There was one tour where we had a couple of pupils taking us around and a different set who took us around the rest of the school after the head’s speech. Both sets mentioned how good the monitoring system was and how they could find their standing in terms of positive and negative behaviour points, but it was said almost verbatim and made me feel a bit uneasy. That was the most “rigid” school though and the headmaster said some strange things in his speech - if there’s a problem, remember children lie, lots of parents used AI to email him and he could tell - it was so odd. The school had a brand new isolation suite, whilst much of the rest of the school seemed in dire need of funds (funding not school’s fault, but showed where priorities were). There was no scope for movement in maths if you were put in an inappropriate set in Y7. If you were put in a group beyond your ability, you’d be put forward for the higher paper, but if you were put in a group below your ability you wouldn’t be put forward for the higher paper. It just seemed very “computer says no”.
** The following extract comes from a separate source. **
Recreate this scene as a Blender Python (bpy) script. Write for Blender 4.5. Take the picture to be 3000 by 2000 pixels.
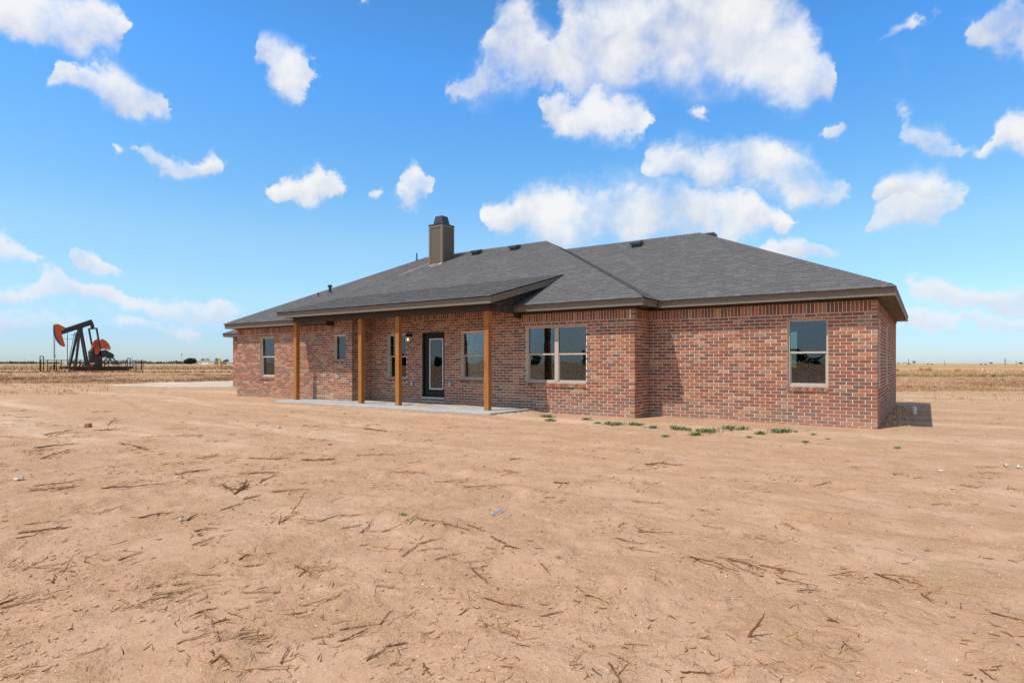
import bpy, math, random
import numpy as np
from mathutils import Vector, Matrix
R = math.radians
random.seed(7); rng = np.random.default_rng(7)
for o in list(bpy.data.objects): bpy.data.objects.remove(o)
scene = bpy.context.scene
COL = scene.collection

# ------------------------------------------------------------------ camera
ZC = 1.42; TH = R(34.64); FPX = 1758.5; HOR = 1064.0
cam = bpy.data.cameras.new('camera'); camo = bpy.data.objects.new('camera', cam); COL.objects.link(camo)
camo.location = (0, 0, ZC); camo.rotation_euler = (R(90), 0, TH)
cam.sensor_width = 36; cam.lens = 36 * FPX / 3000; cam.shift_y = 64 / 3000
cam.clip_start = 0.05; cam.clip_end = 20000
scene.camera = camo

# ------------------------------------------------------------------ sun, exposure
SD = Vector((0.39, 1.0, -1.88)).normalized()          # direction the light travels
sun = bpy.data.lights.new('sun', 'SUN'); sun.energy = 5.0; sun.angle = R(0.53); sun.color = (1.0, 0.95, 0.87)
suno = bpy.data.objects.new('sun', sun); COL.objects.link(suno)
suno.rotation_euler = SD.to_track_quat('-Z', 'Y').to_euler()
suno.location = (-20, -30, 60)
vs = scene.view_settings
vs.view_transform = 'Standard'; vs.look = 'None'; vs.exposure = -0.08; vs.gamma = 1.0; vs.use_curve_mapping = False
cy = scene.cycles
cy.max_bounces = 5; cy.diffuse_bounces = 3; cy.glossy_bounces = 3; cy.transparent_max_bounces = 8; cy.transmission_bounces = 3
cy.caustics_reflective = False; cy.caustics_refractive = False
cy.use_adaptive_sampling = True; cy.adaptive_threshold = 0.01
try:
    cy.use_denoising = False
except Exception: pass
cy.sample_clamp_indirect = 6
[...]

Another school some teachers said how supportive the head was, could give examples, had a “can do” attitude.
One school said they only had bullying due to phones, but given they were moving over to brick only phones, this will stop. I accept phones can be used for bullying, but it’s not like bullying only existed after smartphones.
Another school had a display with various languages outside a classroom, but only offered one language.
I don’t really understand the move to mixed ability classes. One teacher said those that master the subject more easily help support the ones that don’t, so learn through teaching others. I’m not sold, but it’s the way schools are around here.
One school does GCSEs over three years.
I’d love the totally impractical idea of trying the schools out for a week each!